Fraternization versus unit coherence

Excessive fraternization can be the enemy of unit coherence.
This is not so much the case in the civilian world.
If, for example, a university dean has a sexual relation with a student,
that would certainly set off alarms,
but harming the “coherence” of the university
or the performance of the other students
would not be one of them.

It is quite different in areas where unit or team coherence
is vital to performance of the unit or team.
Perhaps the military is too far removed
from the experience of many of those who have been pushing so avidly
for the military to open its combat ranks to both women and homosexuals,
which inevitably broadens both the potential scope of and desire for
fraternization between members of the unit,
whether they are of equal or unequal rank, or in a command relation.
It may be helpful to note how a case of what amounts to fraternization
has adversely affected something which is well-known to almost all Washingtonians,
namely the Washington Redskins.
To illustrate,
here are excerpts from several 2013 Washington Post articles reporting that
the social relation between the team owner, Daniel Snyder,
and the team’s much-hyped quarterback, Robert Griffin III,
has been noticed by other team members and has, according to the reports,
adversely affected their morale and, it is implied, their performance.
It does not seem a stretch to describe this as
harming the team’s “coherence.”

Daniel Snyder can make fans happy, but firing Mike Shanahan won’t do it
By Mike Wise
Washington Post Opinion, 2013-12-09


We thought Snyder might have learned that
an owner’s leadership
is compromised when
he attempts to befriend his star players,
confusing employees for friends

from Bruce Smith to LaVar Arrington and Clinton Portis.
But then we hear about
Robert Griffin III’s car being parked in the bowels of FedEx Field during the game
for a painless exit afterward
and a longtime employee calling another to say,
“The kid’s got a parking space during the game? No one got that.”

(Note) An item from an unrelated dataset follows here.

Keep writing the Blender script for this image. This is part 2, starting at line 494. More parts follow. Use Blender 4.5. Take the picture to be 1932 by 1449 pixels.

Double standards don’t just cripple team chemistry;
they destroy chains of command, circumvent authority.


Mike Shanahan may leave, but the Redskins’ problems will remain
By Sally Jenkins
Washington Post Opinion, 2013-12-29


The guess here is that Shanahan was finished as Redskins coach long ago —
a dead man walking maybe as early as last spring, when
radioactively over-empowered rookie quarterback Robert Griffin III
began to openly campaign against the coach to the owner,
and the owner didn’t stop it.
The result was that nobody knew who they were playing for.

“You could find guys who played exceptionally hard last year,
and they didn’t [play hard] this year,”
observed former tight end Chris Cooley.
“Something was wrong with their situation.
It’s so strange to me.
You see the same group of guys who won that many last year,
lose that many this year.”

Shanahan was too intolerant,
not cut out for the kind of adroit situational massage
that the Redskins’ annual dysfunction calls for.
the fates of his predecessors over-sensitized Shanahan to issues of control.
Or maybe he just thought he was the guy who could finally handle this owner.
This makes Shanahan no different from the six coaches who came before him.
They all think they’re the guy who can handle Snyder,
who can cure his hapless forays into locker room affairs,
and his tendency to wield his cigar like a billy-club,
and open fissures in his own organization.


[Jenkins explicitly raises the issue that
the Snyder/Griffin III relation circumvented the chain of command,
which would seem to run
from the team owner, Snyder
to the boss of football operations, Shanahan,
and then down to the players, of whom Griffin III was one.
While she, in this article, does not explicitly raise the issue of fraternization,
it seems inevitable that
intra-service sexual attraction will exponentially increase
the desire for, and likelihood of, fraternization,
in particular, these outside-of-chain-of-command relations.
What will happen when virile people, of either sex,
are in the same unit as people they are sexually attracted to?
You can write regulations to your heart's content,
and demand that anyone caught in a non-consensual sexual relation
be punished to suit the desire of the most ardent feminist Senator,
but that will not stop
the spark of desire from lighting in the loins of service members.
Relations of sexual desire will form,
fraternization of various types will occur,
and it will be impossible to regulate all of those,
because the criteria for what is fraternization are so hard to specify.
But the fraternization will be noticed by members of the unit,
just as the members of General David Petraeus' staff noticed
the way he was favoring and fraternizing with
his civilian biographer, Paula Broadwell.
One can imagine analogies to their fraternization
in a strictly military context.
Suppose an O-5 Lieutenant Colonel battalion commander
spends a lot of time going on runs, stictly for conditioning of course,
with an exceptionally attractive person in the O-5's unit.
Will the lower-ranking person's peers believe
that gives that person an inside edge with the C.O.,
one based not on effectiveness of performance but on sexual attraction?
Very likely.
I hope that you can see the analogy with how the Snyder/Griffin relation corroded,
according the media reports, the attitude of the other Redskins players.]